Image: People hold placards during a protest in Heroes’ square against a new law that would undermine Central European University, a liberal graduate school of social sciences founded by U.S. financier George Soros in Budapest, Hungary, April 12, 2016. REUTERS/Bernadett Szabo
By Marton Dunai
BUDAPEST (Reuters) – Thousands of Hungarians protested in central Budapest on Wednesday against what they fear is a crackdown on free thought and education by government proposals to restrict foreign universities and non-government organisations.
Prime Minister Viktor Orban, who has advocated a self-styled “illiberal democracy”, has said strong national governments were necessary to preserve the European way of life in the face of migration and multiculturalism — at odds with liberal beliefs.
Protesters filled the capital’s Heroes’ Square and formed a heart shape and the word ‘CIVIL’ from human bodies. It was the fourth major street demonstration in the last two weeks as the government faces growing resistance a year before elections are due.
“They have pressed ahead since 2010 with new moves ever day that hurt democracy in some way,” Robert Ferenczi, a 55 year-old protester from Budapest, told Reuters.
“Lately they seem to have sped up that effort. I don’t know how far they can go. I always think there is no way to up this ante, but they always do.”
The protest drew a big crowd despite an apparent reversal of one law that targeted Central European University, founded by Hungarian-American George Soros and widely seen as a bastion of liberal thought in central Europe.

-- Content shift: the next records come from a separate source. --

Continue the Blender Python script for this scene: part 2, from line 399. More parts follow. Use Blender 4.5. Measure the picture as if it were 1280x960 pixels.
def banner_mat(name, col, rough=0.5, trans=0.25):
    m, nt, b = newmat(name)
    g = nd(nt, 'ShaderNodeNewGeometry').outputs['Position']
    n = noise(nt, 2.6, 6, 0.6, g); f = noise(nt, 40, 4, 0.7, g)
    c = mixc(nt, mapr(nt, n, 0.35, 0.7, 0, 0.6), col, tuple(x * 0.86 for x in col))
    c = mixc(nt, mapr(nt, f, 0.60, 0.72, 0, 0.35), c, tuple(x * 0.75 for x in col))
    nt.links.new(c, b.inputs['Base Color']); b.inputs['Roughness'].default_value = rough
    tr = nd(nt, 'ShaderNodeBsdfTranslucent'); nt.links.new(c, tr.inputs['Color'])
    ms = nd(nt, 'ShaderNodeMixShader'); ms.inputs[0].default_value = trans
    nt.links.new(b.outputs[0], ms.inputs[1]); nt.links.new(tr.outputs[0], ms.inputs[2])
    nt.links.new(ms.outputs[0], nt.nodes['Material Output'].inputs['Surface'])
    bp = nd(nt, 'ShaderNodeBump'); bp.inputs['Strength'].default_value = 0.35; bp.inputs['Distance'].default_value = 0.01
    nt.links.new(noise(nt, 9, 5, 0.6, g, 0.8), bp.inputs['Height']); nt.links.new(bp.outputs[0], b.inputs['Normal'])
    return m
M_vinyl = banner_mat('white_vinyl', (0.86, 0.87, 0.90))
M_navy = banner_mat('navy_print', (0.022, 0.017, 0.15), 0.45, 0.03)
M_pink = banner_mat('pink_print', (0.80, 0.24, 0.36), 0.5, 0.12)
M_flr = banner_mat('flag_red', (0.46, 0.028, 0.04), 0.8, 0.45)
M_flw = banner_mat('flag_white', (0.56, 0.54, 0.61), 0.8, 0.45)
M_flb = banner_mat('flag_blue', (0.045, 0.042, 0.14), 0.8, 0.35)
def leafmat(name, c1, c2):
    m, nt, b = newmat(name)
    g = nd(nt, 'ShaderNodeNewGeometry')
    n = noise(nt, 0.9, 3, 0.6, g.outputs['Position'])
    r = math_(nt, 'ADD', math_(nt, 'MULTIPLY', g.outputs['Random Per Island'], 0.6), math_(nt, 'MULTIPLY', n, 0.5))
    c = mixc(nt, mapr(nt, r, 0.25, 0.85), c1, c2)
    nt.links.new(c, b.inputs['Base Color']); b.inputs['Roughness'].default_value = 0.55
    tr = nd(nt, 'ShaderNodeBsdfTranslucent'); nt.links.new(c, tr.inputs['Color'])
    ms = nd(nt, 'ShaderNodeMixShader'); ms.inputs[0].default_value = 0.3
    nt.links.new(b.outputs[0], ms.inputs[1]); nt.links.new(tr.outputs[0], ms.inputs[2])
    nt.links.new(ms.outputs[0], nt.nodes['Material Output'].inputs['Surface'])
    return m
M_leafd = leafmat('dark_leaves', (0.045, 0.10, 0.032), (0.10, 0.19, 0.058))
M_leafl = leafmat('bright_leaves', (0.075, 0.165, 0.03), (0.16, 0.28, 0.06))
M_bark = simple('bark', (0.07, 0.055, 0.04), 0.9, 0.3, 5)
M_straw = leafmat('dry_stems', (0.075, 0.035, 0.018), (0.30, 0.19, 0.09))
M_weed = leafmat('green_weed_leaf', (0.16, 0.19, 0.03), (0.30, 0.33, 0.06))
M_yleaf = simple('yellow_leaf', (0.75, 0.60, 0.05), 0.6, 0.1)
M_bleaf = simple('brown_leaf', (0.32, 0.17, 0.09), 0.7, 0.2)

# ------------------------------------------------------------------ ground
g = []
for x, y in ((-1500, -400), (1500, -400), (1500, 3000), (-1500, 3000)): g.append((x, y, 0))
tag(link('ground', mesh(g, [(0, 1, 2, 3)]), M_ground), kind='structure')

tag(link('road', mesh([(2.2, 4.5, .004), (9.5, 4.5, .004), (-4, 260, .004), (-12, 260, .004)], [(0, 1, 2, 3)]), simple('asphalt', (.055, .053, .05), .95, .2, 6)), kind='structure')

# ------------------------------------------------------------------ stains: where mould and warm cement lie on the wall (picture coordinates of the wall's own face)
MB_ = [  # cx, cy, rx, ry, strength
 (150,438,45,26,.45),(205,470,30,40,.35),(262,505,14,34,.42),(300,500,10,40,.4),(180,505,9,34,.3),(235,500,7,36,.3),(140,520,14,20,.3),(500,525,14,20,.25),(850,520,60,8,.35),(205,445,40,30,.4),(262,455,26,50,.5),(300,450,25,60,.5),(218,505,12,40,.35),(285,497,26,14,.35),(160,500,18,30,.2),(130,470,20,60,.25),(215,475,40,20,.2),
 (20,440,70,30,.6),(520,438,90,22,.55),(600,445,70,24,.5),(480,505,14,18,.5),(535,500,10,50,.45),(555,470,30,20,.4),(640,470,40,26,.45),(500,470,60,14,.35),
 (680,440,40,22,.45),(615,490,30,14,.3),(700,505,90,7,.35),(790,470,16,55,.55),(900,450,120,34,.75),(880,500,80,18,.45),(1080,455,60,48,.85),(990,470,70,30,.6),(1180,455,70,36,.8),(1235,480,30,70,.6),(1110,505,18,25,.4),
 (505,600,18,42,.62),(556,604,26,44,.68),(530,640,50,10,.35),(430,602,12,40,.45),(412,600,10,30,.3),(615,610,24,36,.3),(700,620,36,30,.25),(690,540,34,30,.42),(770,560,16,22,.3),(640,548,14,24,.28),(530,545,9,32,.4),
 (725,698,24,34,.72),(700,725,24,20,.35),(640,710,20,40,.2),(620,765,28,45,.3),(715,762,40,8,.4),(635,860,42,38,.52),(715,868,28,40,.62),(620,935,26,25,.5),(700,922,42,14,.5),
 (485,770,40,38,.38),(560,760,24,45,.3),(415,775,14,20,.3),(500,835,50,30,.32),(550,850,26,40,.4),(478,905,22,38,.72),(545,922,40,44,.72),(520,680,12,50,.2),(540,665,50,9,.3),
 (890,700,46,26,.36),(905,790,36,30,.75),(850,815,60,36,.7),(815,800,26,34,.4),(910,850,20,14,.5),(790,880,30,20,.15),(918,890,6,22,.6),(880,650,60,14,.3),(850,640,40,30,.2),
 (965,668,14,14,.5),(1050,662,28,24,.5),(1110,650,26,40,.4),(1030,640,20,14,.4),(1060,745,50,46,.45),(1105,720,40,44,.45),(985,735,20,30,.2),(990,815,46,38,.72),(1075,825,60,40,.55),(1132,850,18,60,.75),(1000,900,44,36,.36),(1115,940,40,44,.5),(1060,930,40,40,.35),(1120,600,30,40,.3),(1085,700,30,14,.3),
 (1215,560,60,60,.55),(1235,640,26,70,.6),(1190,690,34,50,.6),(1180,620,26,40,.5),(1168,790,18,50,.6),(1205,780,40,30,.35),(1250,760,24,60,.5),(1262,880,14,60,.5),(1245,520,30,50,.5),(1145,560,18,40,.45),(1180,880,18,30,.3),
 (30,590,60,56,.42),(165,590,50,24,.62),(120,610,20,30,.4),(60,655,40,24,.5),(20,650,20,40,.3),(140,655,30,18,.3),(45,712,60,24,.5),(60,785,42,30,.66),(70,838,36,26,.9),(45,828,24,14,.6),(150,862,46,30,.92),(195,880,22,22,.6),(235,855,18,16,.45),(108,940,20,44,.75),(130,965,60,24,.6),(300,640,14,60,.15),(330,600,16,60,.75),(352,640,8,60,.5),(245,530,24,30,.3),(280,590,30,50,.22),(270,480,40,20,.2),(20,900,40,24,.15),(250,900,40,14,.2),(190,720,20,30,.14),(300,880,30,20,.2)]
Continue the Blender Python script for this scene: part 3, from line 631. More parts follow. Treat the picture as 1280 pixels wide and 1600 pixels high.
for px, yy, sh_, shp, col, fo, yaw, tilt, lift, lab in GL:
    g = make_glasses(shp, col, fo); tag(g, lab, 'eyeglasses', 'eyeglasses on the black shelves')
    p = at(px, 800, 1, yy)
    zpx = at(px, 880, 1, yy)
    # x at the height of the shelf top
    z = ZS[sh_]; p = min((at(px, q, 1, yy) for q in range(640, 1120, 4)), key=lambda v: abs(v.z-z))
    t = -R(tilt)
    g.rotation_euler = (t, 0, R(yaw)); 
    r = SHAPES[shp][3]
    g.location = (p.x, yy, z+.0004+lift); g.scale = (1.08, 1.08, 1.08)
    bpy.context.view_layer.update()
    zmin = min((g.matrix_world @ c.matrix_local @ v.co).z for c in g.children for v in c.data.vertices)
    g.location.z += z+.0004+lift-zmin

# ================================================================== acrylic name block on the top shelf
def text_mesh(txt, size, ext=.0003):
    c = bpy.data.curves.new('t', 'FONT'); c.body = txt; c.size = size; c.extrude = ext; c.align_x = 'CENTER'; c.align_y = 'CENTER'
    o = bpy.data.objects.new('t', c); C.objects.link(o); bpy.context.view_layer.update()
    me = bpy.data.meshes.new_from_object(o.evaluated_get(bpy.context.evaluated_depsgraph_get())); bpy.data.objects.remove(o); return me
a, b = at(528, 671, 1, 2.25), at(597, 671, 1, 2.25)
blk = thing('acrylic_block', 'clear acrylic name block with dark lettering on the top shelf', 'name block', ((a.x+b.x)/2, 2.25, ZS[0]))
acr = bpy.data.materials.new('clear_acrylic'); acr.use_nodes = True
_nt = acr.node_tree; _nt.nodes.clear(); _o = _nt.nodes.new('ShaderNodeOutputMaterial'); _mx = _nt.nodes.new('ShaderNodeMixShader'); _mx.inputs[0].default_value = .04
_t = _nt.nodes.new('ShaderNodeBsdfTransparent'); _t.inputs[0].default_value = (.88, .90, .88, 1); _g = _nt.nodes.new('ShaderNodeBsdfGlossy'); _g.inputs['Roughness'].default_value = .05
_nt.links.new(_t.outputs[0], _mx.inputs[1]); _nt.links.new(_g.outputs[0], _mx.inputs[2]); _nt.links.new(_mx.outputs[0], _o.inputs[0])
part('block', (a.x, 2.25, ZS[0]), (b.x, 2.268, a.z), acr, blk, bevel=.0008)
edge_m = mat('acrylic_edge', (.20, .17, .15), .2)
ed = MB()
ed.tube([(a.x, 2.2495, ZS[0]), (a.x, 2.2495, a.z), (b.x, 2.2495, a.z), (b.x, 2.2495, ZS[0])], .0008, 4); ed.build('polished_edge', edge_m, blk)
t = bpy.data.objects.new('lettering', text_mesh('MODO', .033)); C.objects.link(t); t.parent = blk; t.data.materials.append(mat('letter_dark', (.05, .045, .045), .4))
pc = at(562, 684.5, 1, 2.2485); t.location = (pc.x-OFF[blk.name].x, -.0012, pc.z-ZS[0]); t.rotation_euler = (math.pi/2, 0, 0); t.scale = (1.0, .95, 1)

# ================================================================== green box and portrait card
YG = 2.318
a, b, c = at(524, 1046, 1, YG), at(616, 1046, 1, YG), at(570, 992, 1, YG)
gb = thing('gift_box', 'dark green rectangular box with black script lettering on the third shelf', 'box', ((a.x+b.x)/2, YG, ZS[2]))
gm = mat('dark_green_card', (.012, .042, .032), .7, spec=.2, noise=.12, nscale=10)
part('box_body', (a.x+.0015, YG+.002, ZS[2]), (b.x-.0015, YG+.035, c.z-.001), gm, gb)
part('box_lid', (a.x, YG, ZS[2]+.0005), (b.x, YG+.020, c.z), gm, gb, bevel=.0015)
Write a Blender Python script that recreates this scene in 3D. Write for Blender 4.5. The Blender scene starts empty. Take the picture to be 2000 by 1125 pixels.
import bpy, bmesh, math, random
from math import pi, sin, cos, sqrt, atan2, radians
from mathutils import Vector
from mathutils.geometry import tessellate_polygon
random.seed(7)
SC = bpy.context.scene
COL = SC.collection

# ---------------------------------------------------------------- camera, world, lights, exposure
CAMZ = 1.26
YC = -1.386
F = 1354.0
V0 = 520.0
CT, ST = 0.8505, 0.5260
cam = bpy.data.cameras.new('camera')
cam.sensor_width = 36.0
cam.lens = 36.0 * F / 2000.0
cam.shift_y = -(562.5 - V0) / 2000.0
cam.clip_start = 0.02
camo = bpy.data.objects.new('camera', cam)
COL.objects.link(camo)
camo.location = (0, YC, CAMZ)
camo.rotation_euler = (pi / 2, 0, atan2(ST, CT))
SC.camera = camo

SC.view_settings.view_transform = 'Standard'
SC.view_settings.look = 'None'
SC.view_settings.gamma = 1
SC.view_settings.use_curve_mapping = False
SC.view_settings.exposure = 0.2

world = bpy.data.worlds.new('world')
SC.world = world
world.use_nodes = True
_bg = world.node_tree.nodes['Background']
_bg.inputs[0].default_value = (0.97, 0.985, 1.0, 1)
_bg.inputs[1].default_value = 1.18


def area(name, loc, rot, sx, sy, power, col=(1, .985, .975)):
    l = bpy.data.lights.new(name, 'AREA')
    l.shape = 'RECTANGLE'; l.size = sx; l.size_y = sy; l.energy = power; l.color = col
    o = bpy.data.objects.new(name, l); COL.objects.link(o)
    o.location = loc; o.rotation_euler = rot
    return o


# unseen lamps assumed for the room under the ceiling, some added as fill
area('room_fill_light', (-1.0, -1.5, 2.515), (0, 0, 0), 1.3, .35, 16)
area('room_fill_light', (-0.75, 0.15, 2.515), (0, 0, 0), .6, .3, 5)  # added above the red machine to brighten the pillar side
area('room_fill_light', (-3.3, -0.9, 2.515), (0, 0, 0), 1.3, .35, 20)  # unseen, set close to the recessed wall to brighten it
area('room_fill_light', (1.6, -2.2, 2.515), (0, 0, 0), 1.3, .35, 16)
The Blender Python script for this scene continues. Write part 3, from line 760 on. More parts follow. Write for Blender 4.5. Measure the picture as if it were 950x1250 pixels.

It still leaves in place another bill, which would require non-governmental organisations with foreign donations of at least 7.2 million forints ($24,500) to register with authorities and declare themselves as foreign-funded.
STIGMA
NGO’s have said the bill stigmatises them.
“They should cooperate so we can solve real problems together,” said Kriszti Kovacs, an activist with Bagazs, a group that works on the integration of Roma slums into mainstream society.
“This hurts us, not by the data we have to publish because we already publish them, it hurts us through the ideology that it brings, the discrimination, the rejection of civil input, of undermining our operations, and trying to turn society against us, who work the most for it.”
Critics have said Orban’s effort to stifle dissent is akin to a similar push by President Vladimir Putin of Russia, a country which Orban has said it wanted to emulate in Hungary.
Orban’s moves have enraged his critics but failed to dent his political dominance, with his Fidesz party a runaway leader in all polls and the fragmented opposition chasing from afar.
The Hungarian leader, whose power over the media and the courts, as well as a growing dominance of people loyal to him in many business sectors, gives him a choke hold that is seen unlikely to be wrested form him next year.
The government in a statement on Wednesday framed the NGO and the university issues in the context of migration, another area where Orban has locked horns with the West.
“Pressure on Hungary has begun in order to induce the Hungarian government to surrender on the issue of migration,” spokesman Zoltan Kovacs said in an emailed statement.
“This is the common point in the views of the Soros organisations and the (European) Commission in Brussels. Hungary is ready for debates, but we are not going to yield an inch as far as the issue of immigration is concerned.”